Adelle Purdham is a writer, teacher and parent disability advocate.

Within the past two years, her essays have been finalists in several literary contests: the 2023 International Amy MacRae Award for Memoir, The Writer’s Union of Canada’s short prose competition, EVENT’s 2022 non-fiction contest, The Fiddlehead’s 2022 CNF contest, and the 2022 and 2023 CNFC/HLR Creative Nonfiction Prize.

Adelle holds an MFA in Creative Nonfiction writing from The University of King’s College and she’s a qualified French teacher.

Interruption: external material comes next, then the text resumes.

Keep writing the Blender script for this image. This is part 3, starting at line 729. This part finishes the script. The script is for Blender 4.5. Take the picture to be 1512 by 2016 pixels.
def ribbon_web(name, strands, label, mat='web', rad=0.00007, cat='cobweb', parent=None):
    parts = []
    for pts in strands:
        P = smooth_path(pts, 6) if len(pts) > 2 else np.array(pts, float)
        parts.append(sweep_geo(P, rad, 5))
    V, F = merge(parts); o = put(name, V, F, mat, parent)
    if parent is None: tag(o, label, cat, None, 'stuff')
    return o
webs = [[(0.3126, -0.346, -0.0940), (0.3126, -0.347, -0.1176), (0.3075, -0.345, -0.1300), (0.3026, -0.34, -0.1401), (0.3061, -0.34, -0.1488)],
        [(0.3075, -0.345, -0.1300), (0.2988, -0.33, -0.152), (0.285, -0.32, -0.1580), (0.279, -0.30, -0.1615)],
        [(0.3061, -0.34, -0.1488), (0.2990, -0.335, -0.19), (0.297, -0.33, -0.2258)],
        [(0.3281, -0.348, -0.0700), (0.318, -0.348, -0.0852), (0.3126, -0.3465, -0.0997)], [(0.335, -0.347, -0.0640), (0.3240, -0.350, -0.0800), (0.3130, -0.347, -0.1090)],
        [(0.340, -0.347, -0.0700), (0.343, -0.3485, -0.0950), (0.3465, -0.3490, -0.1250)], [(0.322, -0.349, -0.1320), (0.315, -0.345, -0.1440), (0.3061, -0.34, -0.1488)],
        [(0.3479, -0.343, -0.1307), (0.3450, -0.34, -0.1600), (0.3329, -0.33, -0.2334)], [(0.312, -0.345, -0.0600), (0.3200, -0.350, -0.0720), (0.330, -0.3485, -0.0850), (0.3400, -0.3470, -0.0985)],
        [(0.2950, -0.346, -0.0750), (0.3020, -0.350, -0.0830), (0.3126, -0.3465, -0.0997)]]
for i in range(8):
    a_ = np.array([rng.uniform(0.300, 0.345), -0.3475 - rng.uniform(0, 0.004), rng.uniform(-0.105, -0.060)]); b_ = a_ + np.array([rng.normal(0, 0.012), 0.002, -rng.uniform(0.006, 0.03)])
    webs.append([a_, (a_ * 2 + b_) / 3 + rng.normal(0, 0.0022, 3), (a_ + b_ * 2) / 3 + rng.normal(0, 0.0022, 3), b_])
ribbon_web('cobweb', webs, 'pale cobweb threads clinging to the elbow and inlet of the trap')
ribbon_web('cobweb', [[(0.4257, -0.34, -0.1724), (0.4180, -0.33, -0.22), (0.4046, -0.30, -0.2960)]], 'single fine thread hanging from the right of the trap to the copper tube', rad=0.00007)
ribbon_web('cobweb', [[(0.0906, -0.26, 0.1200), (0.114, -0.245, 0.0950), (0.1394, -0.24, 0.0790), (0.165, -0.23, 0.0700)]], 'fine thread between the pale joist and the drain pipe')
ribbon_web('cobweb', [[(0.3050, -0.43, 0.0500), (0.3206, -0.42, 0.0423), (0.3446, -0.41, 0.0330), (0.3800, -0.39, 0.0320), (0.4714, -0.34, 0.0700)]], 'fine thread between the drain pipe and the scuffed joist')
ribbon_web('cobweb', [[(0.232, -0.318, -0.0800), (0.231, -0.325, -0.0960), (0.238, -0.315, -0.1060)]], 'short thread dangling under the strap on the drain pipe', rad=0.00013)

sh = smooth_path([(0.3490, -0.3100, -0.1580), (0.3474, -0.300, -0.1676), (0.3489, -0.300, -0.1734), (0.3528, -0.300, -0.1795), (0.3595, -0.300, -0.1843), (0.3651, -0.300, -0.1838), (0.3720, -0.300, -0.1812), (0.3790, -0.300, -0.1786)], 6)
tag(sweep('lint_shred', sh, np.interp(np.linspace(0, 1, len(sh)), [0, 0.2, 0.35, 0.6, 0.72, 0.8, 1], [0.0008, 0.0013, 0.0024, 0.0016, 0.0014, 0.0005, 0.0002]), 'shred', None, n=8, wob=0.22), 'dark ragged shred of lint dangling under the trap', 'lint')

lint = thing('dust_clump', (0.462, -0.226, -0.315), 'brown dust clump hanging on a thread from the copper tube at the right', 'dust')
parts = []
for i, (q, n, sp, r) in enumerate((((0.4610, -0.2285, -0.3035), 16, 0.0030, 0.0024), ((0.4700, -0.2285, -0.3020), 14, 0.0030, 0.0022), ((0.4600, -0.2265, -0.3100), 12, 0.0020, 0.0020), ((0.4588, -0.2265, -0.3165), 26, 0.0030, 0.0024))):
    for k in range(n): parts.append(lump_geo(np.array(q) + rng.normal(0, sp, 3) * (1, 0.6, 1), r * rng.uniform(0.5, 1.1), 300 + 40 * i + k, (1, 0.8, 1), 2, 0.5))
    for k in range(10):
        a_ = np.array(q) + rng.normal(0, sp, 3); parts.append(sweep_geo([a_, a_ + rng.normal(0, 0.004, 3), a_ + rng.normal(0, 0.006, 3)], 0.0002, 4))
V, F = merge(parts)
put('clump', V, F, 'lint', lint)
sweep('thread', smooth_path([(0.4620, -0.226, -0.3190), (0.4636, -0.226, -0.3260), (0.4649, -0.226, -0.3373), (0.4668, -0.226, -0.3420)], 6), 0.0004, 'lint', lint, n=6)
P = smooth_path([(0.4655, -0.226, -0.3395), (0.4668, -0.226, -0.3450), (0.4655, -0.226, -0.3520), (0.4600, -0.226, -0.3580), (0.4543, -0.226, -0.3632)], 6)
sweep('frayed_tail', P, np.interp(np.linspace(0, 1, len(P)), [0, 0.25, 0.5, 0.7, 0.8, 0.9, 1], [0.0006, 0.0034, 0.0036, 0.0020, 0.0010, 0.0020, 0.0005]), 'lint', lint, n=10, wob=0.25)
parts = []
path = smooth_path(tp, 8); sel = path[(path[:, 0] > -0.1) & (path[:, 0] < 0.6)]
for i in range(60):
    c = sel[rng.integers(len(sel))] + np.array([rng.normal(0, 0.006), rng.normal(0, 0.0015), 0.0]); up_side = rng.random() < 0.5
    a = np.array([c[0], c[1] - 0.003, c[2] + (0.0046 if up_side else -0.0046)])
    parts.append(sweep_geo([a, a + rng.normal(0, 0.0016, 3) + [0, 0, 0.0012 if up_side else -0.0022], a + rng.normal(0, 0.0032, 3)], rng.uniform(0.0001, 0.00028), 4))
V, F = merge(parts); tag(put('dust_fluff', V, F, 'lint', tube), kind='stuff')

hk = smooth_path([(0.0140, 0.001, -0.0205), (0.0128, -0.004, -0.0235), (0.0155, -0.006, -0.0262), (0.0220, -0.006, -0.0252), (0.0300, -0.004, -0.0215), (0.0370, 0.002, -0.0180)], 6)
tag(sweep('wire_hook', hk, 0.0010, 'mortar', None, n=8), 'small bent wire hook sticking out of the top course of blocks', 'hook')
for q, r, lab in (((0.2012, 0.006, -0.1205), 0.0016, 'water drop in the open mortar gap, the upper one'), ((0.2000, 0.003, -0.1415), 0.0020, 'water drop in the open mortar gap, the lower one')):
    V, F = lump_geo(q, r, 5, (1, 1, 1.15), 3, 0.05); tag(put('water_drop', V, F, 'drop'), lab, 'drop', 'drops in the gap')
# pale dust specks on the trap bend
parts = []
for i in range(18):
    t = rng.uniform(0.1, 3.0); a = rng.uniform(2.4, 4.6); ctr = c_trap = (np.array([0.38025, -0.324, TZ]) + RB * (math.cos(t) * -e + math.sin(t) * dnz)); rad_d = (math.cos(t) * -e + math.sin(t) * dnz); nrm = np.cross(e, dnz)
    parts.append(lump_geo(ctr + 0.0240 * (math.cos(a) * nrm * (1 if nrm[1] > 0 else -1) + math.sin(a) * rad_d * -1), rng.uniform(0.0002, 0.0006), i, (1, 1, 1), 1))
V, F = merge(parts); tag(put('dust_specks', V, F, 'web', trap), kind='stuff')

She’s also a graduate of Humber College’s Creative Writing by Correspondence program.

Her work appears in literary journals, such as Prairie Fire and The Humber Literary Review, and in literary anthologies, including Good Mom on Paper (Book*hug Press), which was named a CBC book to watch for and Globe and Mail Best Reads. She’s a regular contributor to 3.21: Canada’s Down Syndrome Magazine.

She’s the founder of The Write Retreat, facilitating wellness and workshops for women writers to create. She lives and writes in her hometown, Peterborough, Ontario, originally known as Nogojiwanong—Ojibwa for “place at the end of the rapids”.

Adelle teaches creative writing at Trent University through Continuing Education and is working on a collection of essays titled I Don’t Do Disability and Other Lies I’ve Told Myself.